------ Data lines ------
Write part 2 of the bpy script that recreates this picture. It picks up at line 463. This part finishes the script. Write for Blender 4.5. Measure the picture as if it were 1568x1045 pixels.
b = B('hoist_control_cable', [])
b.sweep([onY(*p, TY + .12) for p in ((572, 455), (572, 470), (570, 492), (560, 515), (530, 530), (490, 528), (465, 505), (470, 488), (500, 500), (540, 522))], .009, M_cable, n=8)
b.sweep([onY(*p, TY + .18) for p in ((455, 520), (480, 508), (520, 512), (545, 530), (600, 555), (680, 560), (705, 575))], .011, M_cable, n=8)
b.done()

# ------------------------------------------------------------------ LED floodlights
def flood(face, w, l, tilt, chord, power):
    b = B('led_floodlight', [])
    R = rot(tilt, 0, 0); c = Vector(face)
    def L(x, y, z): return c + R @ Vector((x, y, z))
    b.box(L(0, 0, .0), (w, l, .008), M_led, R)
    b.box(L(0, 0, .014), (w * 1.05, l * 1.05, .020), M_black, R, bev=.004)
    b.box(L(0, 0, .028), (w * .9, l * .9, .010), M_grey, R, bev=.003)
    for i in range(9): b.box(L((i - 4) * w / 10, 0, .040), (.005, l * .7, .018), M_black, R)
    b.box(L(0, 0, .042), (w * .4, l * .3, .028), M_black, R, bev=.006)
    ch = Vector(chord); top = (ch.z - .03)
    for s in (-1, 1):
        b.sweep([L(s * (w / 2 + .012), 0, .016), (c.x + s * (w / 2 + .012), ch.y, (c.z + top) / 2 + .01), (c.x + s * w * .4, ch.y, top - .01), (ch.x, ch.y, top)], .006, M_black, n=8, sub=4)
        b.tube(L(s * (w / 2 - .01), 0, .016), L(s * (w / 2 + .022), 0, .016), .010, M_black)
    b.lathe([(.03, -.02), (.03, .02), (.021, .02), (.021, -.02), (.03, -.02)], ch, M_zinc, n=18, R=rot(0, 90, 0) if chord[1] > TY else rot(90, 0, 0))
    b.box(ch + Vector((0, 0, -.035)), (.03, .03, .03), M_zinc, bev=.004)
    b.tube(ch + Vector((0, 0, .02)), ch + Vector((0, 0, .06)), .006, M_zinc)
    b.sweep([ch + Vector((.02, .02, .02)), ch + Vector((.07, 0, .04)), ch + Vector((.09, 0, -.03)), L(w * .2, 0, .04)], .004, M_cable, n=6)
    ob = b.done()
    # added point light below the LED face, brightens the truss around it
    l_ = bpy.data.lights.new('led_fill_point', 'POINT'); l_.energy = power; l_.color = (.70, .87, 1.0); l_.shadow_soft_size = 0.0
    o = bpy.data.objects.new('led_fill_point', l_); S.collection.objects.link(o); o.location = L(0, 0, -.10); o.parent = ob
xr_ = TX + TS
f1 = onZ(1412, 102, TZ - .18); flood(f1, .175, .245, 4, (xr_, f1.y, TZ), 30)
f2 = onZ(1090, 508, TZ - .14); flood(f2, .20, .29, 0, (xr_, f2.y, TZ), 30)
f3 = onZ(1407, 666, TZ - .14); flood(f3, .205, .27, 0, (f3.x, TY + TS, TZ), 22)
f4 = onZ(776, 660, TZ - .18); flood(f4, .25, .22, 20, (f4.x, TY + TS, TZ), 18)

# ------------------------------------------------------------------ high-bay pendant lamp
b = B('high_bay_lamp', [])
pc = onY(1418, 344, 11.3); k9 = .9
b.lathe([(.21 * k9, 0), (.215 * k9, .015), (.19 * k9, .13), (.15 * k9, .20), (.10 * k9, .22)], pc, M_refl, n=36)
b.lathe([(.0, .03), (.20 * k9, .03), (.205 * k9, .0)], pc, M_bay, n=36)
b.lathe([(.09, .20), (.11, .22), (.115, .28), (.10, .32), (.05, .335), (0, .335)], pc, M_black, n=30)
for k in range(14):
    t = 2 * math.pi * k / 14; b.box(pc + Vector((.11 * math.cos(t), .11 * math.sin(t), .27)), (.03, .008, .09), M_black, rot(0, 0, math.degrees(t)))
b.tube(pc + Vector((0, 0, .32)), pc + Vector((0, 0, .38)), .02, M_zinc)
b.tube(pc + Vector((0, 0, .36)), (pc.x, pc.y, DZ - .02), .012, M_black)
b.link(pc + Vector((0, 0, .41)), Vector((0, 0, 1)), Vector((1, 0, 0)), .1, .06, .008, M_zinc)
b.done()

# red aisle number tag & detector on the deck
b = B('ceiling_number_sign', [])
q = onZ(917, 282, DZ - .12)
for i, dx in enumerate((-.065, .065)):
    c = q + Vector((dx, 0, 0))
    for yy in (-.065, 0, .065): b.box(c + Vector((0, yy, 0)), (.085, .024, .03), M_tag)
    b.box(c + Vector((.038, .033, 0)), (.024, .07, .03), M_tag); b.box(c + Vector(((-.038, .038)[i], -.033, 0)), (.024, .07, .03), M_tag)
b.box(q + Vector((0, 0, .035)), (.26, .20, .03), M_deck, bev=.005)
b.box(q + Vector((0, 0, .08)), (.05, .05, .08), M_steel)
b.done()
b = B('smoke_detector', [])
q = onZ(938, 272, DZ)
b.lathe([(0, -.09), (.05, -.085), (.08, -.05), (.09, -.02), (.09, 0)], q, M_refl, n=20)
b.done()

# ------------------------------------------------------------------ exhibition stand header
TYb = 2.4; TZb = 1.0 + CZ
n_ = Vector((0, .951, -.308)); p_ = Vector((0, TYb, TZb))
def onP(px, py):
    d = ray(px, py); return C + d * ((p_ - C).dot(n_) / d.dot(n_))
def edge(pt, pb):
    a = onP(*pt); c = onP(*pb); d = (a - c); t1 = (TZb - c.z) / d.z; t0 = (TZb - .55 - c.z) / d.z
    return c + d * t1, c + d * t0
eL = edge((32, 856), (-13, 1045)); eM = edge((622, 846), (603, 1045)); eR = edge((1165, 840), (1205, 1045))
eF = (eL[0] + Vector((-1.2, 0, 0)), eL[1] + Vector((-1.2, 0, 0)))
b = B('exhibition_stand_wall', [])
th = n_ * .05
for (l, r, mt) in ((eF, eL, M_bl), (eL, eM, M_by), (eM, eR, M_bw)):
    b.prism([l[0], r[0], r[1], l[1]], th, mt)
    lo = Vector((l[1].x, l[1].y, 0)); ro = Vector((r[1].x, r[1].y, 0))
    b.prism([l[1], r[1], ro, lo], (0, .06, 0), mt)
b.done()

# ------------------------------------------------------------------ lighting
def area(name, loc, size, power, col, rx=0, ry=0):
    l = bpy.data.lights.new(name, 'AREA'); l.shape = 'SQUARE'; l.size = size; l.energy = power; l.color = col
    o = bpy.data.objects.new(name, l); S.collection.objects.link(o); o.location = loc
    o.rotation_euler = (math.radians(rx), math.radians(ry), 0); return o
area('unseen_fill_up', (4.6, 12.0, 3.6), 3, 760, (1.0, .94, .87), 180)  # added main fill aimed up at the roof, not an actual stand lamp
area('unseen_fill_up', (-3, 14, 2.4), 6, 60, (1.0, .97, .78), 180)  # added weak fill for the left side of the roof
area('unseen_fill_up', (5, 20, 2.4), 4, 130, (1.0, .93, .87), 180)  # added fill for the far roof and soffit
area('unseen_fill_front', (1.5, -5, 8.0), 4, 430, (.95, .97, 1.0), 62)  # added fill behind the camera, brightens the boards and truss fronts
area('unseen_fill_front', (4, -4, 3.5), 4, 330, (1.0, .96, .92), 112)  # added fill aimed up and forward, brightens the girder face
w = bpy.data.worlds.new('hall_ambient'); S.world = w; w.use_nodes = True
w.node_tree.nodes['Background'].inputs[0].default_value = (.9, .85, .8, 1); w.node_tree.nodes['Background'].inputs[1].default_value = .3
------
» Given task:
Quote every line of the data, word for word.

» Response to this task:
Write part 2 of the bpy script that recreates this picture. It picks up at line 463. This part finishes the script. Write for Blender 4.5. Measure the picture as if it were 1568x1045 pixels.
b = B('hoist_control_cable', [])
b.sweep([onY(*p, TY + .12) for p in ((572, 455), (572, 470), (570, 492), (560, 515), (530, 530), (490, 528), (465, 505), (470, 488), (500, 500), (540, 522))], .009, M_cable, n=8)
b.sweep([onY(*p, TY + .18) for p in ((455, 520), (480, 508), (520, 512), (545, 530), (600, 555), (680, 560), (705, 575))], .011, M_cable, n=8)
b.done()

# ------------------------------------------------------------------ LED floodlights
def flood(face, w, l, tilt, chord, power):
    b = B('led_floodlight', [])
    R = rot(tilt, 0, 0); c = Vector(face)
    def L(x, y, z): return c + R @ Vector((x, y, z))
    b.box(L(0, 0, .0), (w, l, .008), M_led, R)
    b.box(L(0, 0, .014), (w * 1.05, l * 1.05, .020), M_black, R, bev=.004)
    b.box(L(0, 0, .028), (w * .9, l * .9, .010), M_grey, R, bev=.003)
    for i in range(9): b.box(L((i - 4) * w / 10, 0, .040), (.005, l * .7, .018), M_black, R)
    b.box(L(0, 0, .042), (w * .4, l * .3, .028), M_black, R, bev=.006)
    ch = Vector(chord); top = (ch.z - .03)
    for s in (-1, 1):
        b.sweep([L(s * (w / 2 + .012), 0, .016), (c.x + s * (w / 2 + .012), ch.y, (c.z + top) / 2 + .01), (c.x + s * w * .4, ch.y, top - .01), (ch.x, ch.y, top)], .006, M_black, n=8, sub=4)
        b.tube(L(s * (w / 2 - .01), 0, .016), L(s * (w / 2 + .022), 0, .016), .010, M_black)
    b.lathe([(.03, -.02), (.03, .02), (.021, .02), (.021, -.02), (.03, -.02)], ch, M_zinc, n=18, R=rot(0, 90, 0) if chord[1] > TY else rot(90, 0, 0))
    b.box(ch + Vector((0, 0, -.035)), (.03, .03, .03), M_zinc, bev=.004)
    b.tube(ch + Vector((0, 0, .02)), ch + Vector((0, 0, .06)), .006, M_zinc)
    b.sweep([ch + Vector((.02, .02, .02)), ch + Vector((.07, 0, .04)), ch + Vector((.09, 0, -.03)), L(w * .2, 0, .04)], .004, M_cable, n=6)
    ob = b.done()
    # added point light below the LED face, brightens the truss around it
    l_ = bpy.data.lights.new('led_fill_point', 'POINT'); l_.energy = power; l_.color = (.70, .87, 1.0); l_.shadow_soft_size = 0.0
    o = bpy.data.objects.new('led_fill_point', l_); S.collection.objects.link(o); o.location = L(0, 0, -.10); o.parent = ob
xr_ = TX + TS
f1 = onZ(1412, 102, TZ - .18); flood(f1, .175, .245, 4, (xr_, f1.y, TZ), 30)
f2 = onZ(1090, 508, TZ - .14); flood(f2, .20, .29, 0, (xr_, f2.y, TZ), 30)
f3 = onZ(1407, 666, TZ - .14); flood(f3, .205, .27, 0, (f3.x, TY + TS, TZ), 22)
f4 = onZ(776, 660, TZ - .18); flood(f4, .25, .22, 20, (f4.x, TY + TS, TZ), 18)

# ------------------------------------------------------------------ high-bay pendant lamp
b = B('high_bay_lamp', [])
pc = onY(1418, 344, 11.3); k9 = .9
b.lathe([(.21 * k9, 0), (.215 * k9, .015), (.19 * k9, .13), (.15 * k9, .20), (.10 * k9, .22)], pc, M_refl, n=36)
b.lathe([(.0, .03), (.20 * k9, .03), (.205 * k9, .0)], pc, M_bay, n=36)
b.lathe([(.09, .20), (.11, .22), (.115, .28), (.10, .32), (.05, .335), (0, .335)], pc, M_black, n=30)
for k in range(14):
    t = 2 * math.pi * k / 14; b.box(pc + Vector((.11 * math.cos(t), .11 * math.sin(t), .27)), (.03, .008, .09), M_black, rot(0, 0, math.degrees(t)))
b.tube(pc + Vector((0, 0, .32)), pc + Vector((0, 0, .38)), .02, M_zinc)
b.tube(pc + Vector((0, 0, .36)), (pc.x, pc.y, DZ - .02), .012, M_black)
b.link(pc + Vector((0, 0, .41)), Vector((0, 0, 1)), Vector((1, 0, 0)), .1, .06, .008, M_zinc)
b.done()

# red aisle number tag & detector on the deck
b = B('ceiling_number_sign', [])
q = onZ(917, 282, DZ - .12)
for i, dx in enumerate((-.065, .065)):
    c = q + Vector((dx, 0, 0))
    for yy in (-.065, 0, .065): b.box(c + Vector((0, yy, 0)), (.085, .024, .03), M_tag)
    b.box(c + Vector((.038, .033, 0)), (.024, .07, .03), M_tag); b.box(c + Vector(((-.038, .038)[i], -.033, 0)), (.024, .07, .03), M_tag)
b.box(q + Vector((0, 0, .035)), (.26, .20, .03), M_deck, bev=.005)
b.box(q + Vector((0, 0, .08)), (.05, .05, .08), M_steel)
b.done()
b = B('smoke_detector', [])
q = onZ(938, 272, DZ)
b.lathe([(0, -.09), (.05, -.085), (.08, -.05), (.09, -.02), (.09, 0)], q, M_refl, n=20)
b.done()

# ------------------------------------------------------------------ exhibition stand header
TYb = 2.4; TZb = 1.0 + CZ
n_ = Vector((0, .951, -.308)); p_ = Vector((0, TYb, TZb))
def onP(px, py):
    d = ray(px, py); return C + d * ((p_ - C).dot(n_) / d.dot(n_))
def edge(pt, pb):
    a = onP(*pt); c = onP(*pb); d = (a - c); t1 = (TZb - c.z) / d.z; t0 = (TZb - .55 - c.z) / d.z
    return c + d * t1, c + d * t0
eL = edge((32, 856), (-13, 1045)); eM = edge((622, 846), (603, 1045)); eR = edge((1165, 840), (1205, 1045))
eF = (eL[0] + Vector((-1.2, 0, 0)), eL[1] + Vector((-1.2, 0, 0)))
b = B('exhibition_stand_wall', [])
th = n_ * .05
for (l, r, mt) in ((eF, eL, M_bl), (eL, eM, M_by), (eM, eR, M_bw)):
    b.prism([l[0], r[0], r[1], l[1]], th, mt)
    lo = Vector((l[1].x, l[1].y, 0)); ro = Vector((r[1].x, r[1].y, 0))
    b.prism([l[1], r[1], ro, lo], (0, .06, 0), mt)
b.done()

# ------------------------------------------------------------------ lighting
def area(name, loc, size, power, col, rx=0, ry=0):
    l = bpy.data.lights.new(name, 'AREA'); l.shape = 'SQUARE'; l.size = size; l.energy = power; l.color = col
    o = bpy.data.objects.new(name, l); S.collection.objects.link(o); o.location = loc
    o.rotation_euler = (math.radians(rx), math.radians(ry), 0); return o
area('unseen_fill_up', (4.6, 12.0, 3.6), 3, 760, (1.0, .94, .87), 180)  # added main fill aimed up at the roof, not an actual stand lamp
area('unseen_fill_up', (-3, 14, 2.4), 6, 60, (1.0, .97, .78), 180)  # added weak fill for the left side of the roof
area('unseen_fill_up', (5, 20, 2.4), 4, 130, (1.0, .93, .87), 180)  # added fill for the far roof and soffit
area('unseen_fill_front', (1.5, -5, 8.0), 4, 430, (.95, .97, 1.0), 62)  # added fill behind the camera, brightens the boards and truss fronts
area('unseen_fill_front', (4, -4, 3.5), 4, 330, (1.0, .96, .92), 112)  # added fill aimed up and forward, brightens the girder face
w = bpy.data.worlds.new('hall_ambient'); S.world = w; w.use_nodes = True
w.node_tree.nodes['Background'].inputs[0].default_value = (.9, .85, .8, 1); w.node_tree.nodes['Background'].inputs[1].default_value = .3